Slimme mobiliteitsschakels verankeren in de wegencategorisering

01.04.2015

In onze steden en gemeenten ontbreekt het vaak nog aan een fijnmazig voetgangers- en fietsroutenetwerk. Voorlopig is het Brussels Hoofdstedelijk Gewest de enige met een voetgangersbeleid met een richtmaaswijdte (50m) voor voetgangersdoorsteken bij nieuwe projecten en in Wallonië vormt het netwerk van lange-afstandsfietspaden (het RAVeL-netwerk) zelfs een aparte categorie gewestwegen. Toch bestaan in de praktijk al heel wat slimme oplossingen om deze ontbrekende schakels in te vullen. Trage Wegen en Mobiel 21 bundelden de bestaande expertise en best practices in het inspiratiepakket Slimme mobiliteitsschakels.

Een symptoom van de acute vraag naar slimme mobiliteitsschakels zijn de desire lines of olifantenpaadjes die iedereen wel eens gebruikt. Steeds vaker maken ontwerpers gebruik van deze olifantenpaadjes als basis voor het uiteindelijke ontwerp.

 

Wegencategorisering in Vlaanderen

Vlaanderen startte met het categoriseren van wegen in 1997, in het Ruimtelijk Structuurplan Vlaanderen. Zonder er uitgebreid op in te gaan kunnen wegen 3 verschillende hiërarchische functies hebben: verbinden, ontsluiten en toegang geven en dit op verschillende schaalniveaus. Op basis daarvan wordt het wegennet opgedeeld in hoofdwegen, primaire wegen, secundaire wegen en lokale wegen. Deze wegencategorisering is echter helemaal opgebouwd vanuit het oogpunt van de wagen. Bij bepaalde instrumenten, zoals het Bovenlokaal Functioneel Fietsroutenetwerk en fietssnelwegen, is het mogelijk dat de weg niet dezelfde functie heeft voor de auto als voor de fiets.

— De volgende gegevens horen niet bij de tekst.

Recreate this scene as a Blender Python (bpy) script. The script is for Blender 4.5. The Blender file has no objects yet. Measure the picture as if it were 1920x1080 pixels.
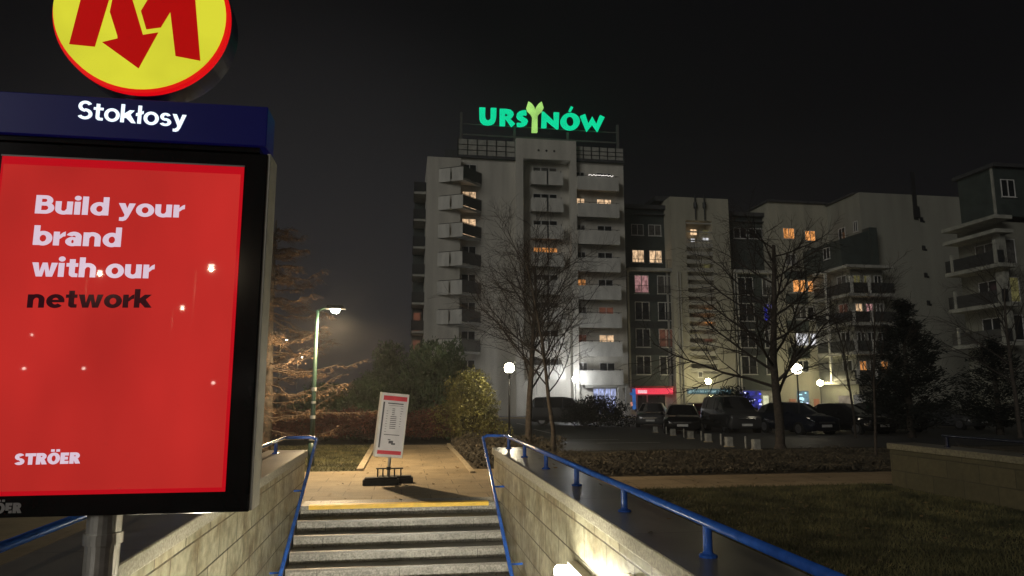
import bpy, bmesh, math, random
from mathutils import Vector, Matrix, noise
S = bpy.context.scene
COL = S.collection
rnd = random.Random(11)
PI = math.pi

# ------------------------------------------------------------------ camera
FPX = 1300.0
PITCH = math.atan(195 / FPX)
YAW = math.atan(203 * math.cos(PITCH) / FPX)
CAM = Vector((0, 0, 1.6))
fw = Vector((math.sin(YAW) * math.cos(PITCH), math.cos(YAW) * math.cos(PITCH), math.sin(PITCH)))
rt = Vector((math.cos(YAW), -math.sin(YAW), 0))
up = rt.cross(fw)
cd = bpy.data.cameras.new('camera')
cd.sensor_width = 36
cd.lens = FPX * 36 / 1920
cd.clip_end = 2000
cam = bpy.data.objects.new('camera', cd)
COL.objects.link(cam)
cam.matrix_world = Matrix(((rt.x, up.x, -fw.x, CAM.x), (rt.y, up.y, -fw.y, CAM.y), (rt.z, up.z, -fw.z, CAM.z), (0, 0, 0, 1)))
S.camera = cam

def W(px, py, Y):
    """Measured point of the photograph on the plane at distance Y."""
    d = fw * FPX + rt * (px - 960) - up * (py - 540)
    return CAM + d * (Y / d.y)

def X(px, py, Y): return W(px, py, Y).x
def Z(px, py, Y): return W(px, py, Y).z

# ------------------------------------------------------------------ sky, glow of the town, exposure
S.view_settings.view_transform = 'Standard'
S.view_settings.look = 'None'
S.view_settings.exposure = 0
S.view_settings.gamma = 1
S.cycles.use_denoising = True
S.cycles.max_bounces = 6
S.cycles.diffuse_bounces = 3
S.cycles.glossy_bounces = 3
S.cycles.sample_clamp_indirect = 4
S.cycles.volume_bounces = 0
wd = bpy.data.worlds.new('World')
S.world = wd
wd.use_nodes = True
nt = wd.node_tree
bg = nt.nodes['Background']
tc = nt.nodes.new('ShaderNodeTexCoord')
sep = nt.nodes.new('ShaderNodeSeparateXYZ')
nt.links.new(tc.outputs['Generated'], sep.inputs[0])
ramp = nt.nodes.new('ShaderNodeValToRGB')
cr = ramp.color_ramp
cr.elements[0].position = 0.0
cr.elements[0].color = (.0095, .0092, .0100, 1)
cr.elements[1].position = .75
cr.elements[1].color = (.0012, .0012, .0017, 1)
e = cr.elements.new(.14); e.color = (.0062, .0060, .0068, 1)
e = cr.elements.new(.36); e.color = (.0020, .0020, .0025, 1)
nt.links.new(sep.outputs['Z'], ramp.inputs[0])
dot = nt.nodes.new('ShaderNodeVectorMath'); dot.operation = 'DOT_PRODUCT'
nt.links.new(tc.outputs['Generated'], dot.inputs[0])
gd = Vector((-.16, 1, .06)).normalized()
dot.inputs[1].default_value = gd
gr = nt.nodes.new('ShaderNodeValToRGB')
gr.color_ramp.interpolation = 'EASE'
gr.color_ramp.elements[0].position = .86; gr.color_ramp.elements[0].color = (0, 0, 0, 1)
gr.color_ramp.elements[1].position = 1.0; gr.color_ramp.elements[1].color = (.0150, .0145, .0150, 1)
nt.links.new(dot.outputs['Value'], gr.inputs[0])
addn = nt.nodes.new('ShaderNodeVectorMath'); addn.operation = 'ADD'
nt.links.new(ramp.outputs[0], addn.inputs[0]); nt.links.new(gr.outputs[0], addn.inputs[1])
nt.links.new(addn.outputs[0], bg.inputs['Color'])
bg.inputs['Strength'].default_value = 1.0

sl = bpy.data.lights.new('sun', 'SUN')
sl.energy = .62
sl.angle = math.radians(25)
sl.color = (1.0, .975, .91)
sun = bpy.data.objects.new('sun', sl)
COL.objects.link(sun)
sun.rotation_euler = Vector((1.0, 1, -.46)).to_track_quat('-Z', 'Y').to_euler()

# ------------------------------------------------------------------ helpers
def origin(o):
    v = Vector((0, 0, 0))
    while o is not None:
        v += o.location; o = o.parent
    return v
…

Vanuit de logica van de categorisering zou een verbindende of ontsluitende weg voor fietsverkeer voorrang moeten hebben op een toegangsweg voor het autoverkeer. Uit het onderzoek gevoerd voor Slimme mobiliteitsschakels bleek dat dat zo goed als nooit het geval is. Hoog tijd dus om ook het netwerk voor voetgangers en fietsers via de wegencategorisering een volwaardige plaats te bezorgen in de lokale mobiliteitsplanning.

 

Trage wegen als wegcategorie

Een analyse van het wegennet van Roeselare leerde dat 125 kilometer (meer dan een vijfde van het totale wegennet) als trage weg kon bestempeld worden (om het plaatje compleet te maken: 1% hoofdwegen, 2% primaire wegen, 5% secundaire wegen en 71% lokale wegen). Een trage weg werd in deze analyse verkeerskundig gedefinieerd als ‘een weg die niet bestemd is voor gemotoriseerd verkeer en in hoofdzaak gebruikt wordt door niet-gemotoriseerde weggebruikers’.

Een vijfde van het wegennet valt op dit ogenblik buiten de bestaande categorisering, een bijkomende categorie ‘trage wegen’ is dus wenselijk. Op die manier zal de ‘schakelreflex’ (bestemmingen laten aansluiten op bestaande trage assen, zoals jaagpaden of doorlopende straten), makkelijker gemaakt worden. Op niveau van het gemeentelijk mobiliteitsplan zal meer aandacht worden besteed aan de verkeersfuncties van trage wegen en de interactie met de rest van het wegennetwerk. Vanuit die categorisering is een volgende stap het werken aan coherente inrichtingsvormen van de trage wegen.